E. O. Wilson is, to me, in the sciences what Harold Bloom is to the Humanities: “a giant who bestrides the narrow world like a Colossus.” Both have a breadth of learning, and a depth of understanding, that surpasses my comprehension. In their presence I feel like a dog contemplating a human. Wilson has just completed The Social Conquest of Earth, which I consider, and believe he considers, his magnum opus, the magnificent conclusion of his life’s work. (It begins with a riff on Gauguin’s own masterwork in art!) From a review:

From the most celebrated heir to Darwin comes a groundbreaking book on evolution, the summa work of Edward O. Wilson’s legendary career. Where did we come from? What are we? Where are we going? In a generational work of clarity and passion, one of our greatest living scientists directly addresses these three fundamental questions of religion, philosophy, and science while overturning the famous theory that evolution naturally encourages creatures to put family first.

“What are we? Where are we going?” These are man’s pre-eminent questions. Wilson sees that the only rational way forward requires at its beginning that we learn to understand ourselves. Our culture can already provide the tools to do that, but we must consult them if they are to help us. The biggest self-deceptive obstacles are products of our tribalism: religion, and nationalism – which we spiff up as patriotism.

This causes us a big gulp, but I firmly believe it. However, don’t listen to me! Read these books: Wilson’s, and Robert Trivers’ Folly of Fools (about self-deception).

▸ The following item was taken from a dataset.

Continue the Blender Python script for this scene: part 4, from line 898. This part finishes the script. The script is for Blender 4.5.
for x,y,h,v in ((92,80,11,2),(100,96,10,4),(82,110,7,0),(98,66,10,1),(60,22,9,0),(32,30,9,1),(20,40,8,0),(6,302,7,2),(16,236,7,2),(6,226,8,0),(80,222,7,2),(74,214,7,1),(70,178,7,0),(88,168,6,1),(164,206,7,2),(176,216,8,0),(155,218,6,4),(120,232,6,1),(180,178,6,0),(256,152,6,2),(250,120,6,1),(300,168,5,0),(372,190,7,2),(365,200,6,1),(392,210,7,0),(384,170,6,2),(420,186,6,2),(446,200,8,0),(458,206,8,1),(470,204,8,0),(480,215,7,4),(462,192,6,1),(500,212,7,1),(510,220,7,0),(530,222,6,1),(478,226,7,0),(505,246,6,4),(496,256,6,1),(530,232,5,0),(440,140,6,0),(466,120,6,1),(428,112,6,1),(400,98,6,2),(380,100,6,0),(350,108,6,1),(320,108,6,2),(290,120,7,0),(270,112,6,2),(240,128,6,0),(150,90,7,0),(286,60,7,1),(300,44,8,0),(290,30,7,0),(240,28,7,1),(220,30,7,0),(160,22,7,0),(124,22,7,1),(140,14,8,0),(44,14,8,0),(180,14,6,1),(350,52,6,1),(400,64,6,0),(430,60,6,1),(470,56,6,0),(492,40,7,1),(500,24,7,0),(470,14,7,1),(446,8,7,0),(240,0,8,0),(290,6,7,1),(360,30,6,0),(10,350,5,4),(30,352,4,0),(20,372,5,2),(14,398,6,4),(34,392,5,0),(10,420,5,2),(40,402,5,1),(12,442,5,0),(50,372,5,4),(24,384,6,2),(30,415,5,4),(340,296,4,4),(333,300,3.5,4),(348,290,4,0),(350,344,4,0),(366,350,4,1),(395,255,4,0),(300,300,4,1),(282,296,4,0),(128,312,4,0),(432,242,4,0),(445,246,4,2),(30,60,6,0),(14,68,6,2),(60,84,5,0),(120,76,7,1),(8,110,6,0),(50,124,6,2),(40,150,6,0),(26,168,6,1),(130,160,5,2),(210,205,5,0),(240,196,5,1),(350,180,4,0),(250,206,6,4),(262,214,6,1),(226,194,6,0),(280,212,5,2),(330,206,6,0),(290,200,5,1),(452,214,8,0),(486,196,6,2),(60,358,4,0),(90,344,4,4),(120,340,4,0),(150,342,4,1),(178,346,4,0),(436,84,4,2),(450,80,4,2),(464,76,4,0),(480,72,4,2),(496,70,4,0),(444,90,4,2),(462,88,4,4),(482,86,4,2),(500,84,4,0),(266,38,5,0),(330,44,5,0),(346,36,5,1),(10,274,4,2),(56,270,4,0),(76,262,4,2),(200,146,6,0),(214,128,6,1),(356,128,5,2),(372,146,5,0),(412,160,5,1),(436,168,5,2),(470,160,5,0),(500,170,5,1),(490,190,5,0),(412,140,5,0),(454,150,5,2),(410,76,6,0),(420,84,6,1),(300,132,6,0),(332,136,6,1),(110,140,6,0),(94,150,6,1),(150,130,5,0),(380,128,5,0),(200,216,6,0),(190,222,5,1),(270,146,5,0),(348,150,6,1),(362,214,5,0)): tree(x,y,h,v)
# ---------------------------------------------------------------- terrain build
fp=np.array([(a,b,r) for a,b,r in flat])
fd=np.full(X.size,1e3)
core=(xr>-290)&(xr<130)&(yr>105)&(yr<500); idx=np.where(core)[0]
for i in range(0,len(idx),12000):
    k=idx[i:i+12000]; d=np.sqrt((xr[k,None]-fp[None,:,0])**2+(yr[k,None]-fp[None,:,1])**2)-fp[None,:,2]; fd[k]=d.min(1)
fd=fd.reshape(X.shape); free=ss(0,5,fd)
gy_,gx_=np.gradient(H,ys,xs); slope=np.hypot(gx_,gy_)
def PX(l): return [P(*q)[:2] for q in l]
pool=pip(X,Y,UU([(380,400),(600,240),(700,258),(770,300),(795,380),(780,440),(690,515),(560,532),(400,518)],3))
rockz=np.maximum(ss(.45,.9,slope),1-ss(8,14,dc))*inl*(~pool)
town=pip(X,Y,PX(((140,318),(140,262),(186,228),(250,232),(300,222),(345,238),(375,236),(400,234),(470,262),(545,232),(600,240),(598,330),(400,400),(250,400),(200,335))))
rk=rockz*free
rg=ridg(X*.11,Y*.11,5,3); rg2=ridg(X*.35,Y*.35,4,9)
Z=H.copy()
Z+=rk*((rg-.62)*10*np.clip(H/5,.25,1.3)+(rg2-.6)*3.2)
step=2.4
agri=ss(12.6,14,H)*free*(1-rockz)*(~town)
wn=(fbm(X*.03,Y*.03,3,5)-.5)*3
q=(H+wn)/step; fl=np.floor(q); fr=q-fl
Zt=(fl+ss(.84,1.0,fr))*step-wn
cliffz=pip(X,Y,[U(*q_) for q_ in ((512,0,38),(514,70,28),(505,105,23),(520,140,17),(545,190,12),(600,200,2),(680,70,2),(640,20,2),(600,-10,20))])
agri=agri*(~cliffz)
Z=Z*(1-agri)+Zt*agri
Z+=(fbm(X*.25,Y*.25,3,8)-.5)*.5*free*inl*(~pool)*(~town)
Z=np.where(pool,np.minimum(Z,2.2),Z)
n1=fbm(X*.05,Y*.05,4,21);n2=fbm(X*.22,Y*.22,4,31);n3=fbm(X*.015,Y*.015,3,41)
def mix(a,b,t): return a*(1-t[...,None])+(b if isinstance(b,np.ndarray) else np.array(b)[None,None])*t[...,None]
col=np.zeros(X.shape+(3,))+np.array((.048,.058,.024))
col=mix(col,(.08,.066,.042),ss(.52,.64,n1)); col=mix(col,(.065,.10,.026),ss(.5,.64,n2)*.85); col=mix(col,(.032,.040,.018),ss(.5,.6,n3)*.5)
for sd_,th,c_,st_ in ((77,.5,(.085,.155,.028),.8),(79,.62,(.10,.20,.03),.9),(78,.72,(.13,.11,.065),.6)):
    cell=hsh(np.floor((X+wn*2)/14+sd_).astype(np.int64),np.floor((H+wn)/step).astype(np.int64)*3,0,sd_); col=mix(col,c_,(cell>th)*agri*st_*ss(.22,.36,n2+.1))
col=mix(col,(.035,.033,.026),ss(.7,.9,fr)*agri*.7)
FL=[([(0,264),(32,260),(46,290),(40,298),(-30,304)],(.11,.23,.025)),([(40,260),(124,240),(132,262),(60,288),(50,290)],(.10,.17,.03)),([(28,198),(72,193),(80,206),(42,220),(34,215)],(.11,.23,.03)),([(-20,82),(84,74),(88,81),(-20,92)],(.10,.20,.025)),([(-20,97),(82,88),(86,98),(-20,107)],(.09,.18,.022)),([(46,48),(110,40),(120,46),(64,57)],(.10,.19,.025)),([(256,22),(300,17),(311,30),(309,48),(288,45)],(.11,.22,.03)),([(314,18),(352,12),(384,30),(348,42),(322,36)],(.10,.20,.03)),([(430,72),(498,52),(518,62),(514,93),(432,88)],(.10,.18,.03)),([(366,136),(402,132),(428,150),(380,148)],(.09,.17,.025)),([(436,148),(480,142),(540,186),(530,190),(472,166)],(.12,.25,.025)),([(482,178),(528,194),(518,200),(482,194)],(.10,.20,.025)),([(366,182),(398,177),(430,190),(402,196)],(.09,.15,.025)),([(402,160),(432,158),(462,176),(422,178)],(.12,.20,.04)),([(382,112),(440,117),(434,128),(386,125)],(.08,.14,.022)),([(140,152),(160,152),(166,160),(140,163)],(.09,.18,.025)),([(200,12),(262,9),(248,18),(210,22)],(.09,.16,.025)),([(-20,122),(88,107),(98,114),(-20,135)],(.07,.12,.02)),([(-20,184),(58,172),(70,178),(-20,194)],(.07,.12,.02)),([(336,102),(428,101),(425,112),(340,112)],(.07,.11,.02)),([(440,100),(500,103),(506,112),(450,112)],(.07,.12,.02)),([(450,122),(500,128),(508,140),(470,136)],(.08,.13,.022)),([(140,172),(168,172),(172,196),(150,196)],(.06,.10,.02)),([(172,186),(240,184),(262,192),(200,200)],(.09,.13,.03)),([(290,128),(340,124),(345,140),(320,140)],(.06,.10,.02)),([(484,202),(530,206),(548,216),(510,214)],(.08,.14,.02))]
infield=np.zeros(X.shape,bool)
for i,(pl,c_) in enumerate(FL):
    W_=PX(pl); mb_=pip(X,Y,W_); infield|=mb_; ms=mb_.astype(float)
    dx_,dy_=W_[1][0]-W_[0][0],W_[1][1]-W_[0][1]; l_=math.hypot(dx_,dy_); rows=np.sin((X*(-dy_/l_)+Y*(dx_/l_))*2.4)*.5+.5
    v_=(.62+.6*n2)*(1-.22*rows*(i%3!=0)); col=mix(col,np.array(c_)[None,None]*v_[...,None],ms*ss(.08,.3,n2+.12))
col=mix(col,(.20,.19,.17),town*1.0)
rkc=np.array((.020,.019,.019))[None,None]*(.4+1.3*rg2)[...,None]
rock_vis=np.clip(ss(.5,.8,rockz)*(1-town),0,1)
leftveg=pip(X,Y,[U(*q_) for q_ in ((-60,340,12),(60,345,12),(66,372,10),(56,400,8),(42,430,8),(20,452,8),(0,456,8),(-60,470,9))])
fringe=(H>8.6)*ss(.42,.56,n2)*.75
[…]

They are a great intro to understanding ourselves, and what most needs fixing. Trivers in addition tells an honest story of our sordid national history, and Wilson of the nature of religion. These are good antidotes to the fairy tales from our tribal shamans, who are the most artful of spin doctors.

Those unused to dissent will think me a crackpot. I used to think that way myself. Blow by blow, that was knocked out of me. It would be less painful for you to take a shortcut, and avoid some of the blows! But we don’t seem to fully awaken until we’ve absorbed at least a few hard ones to the head.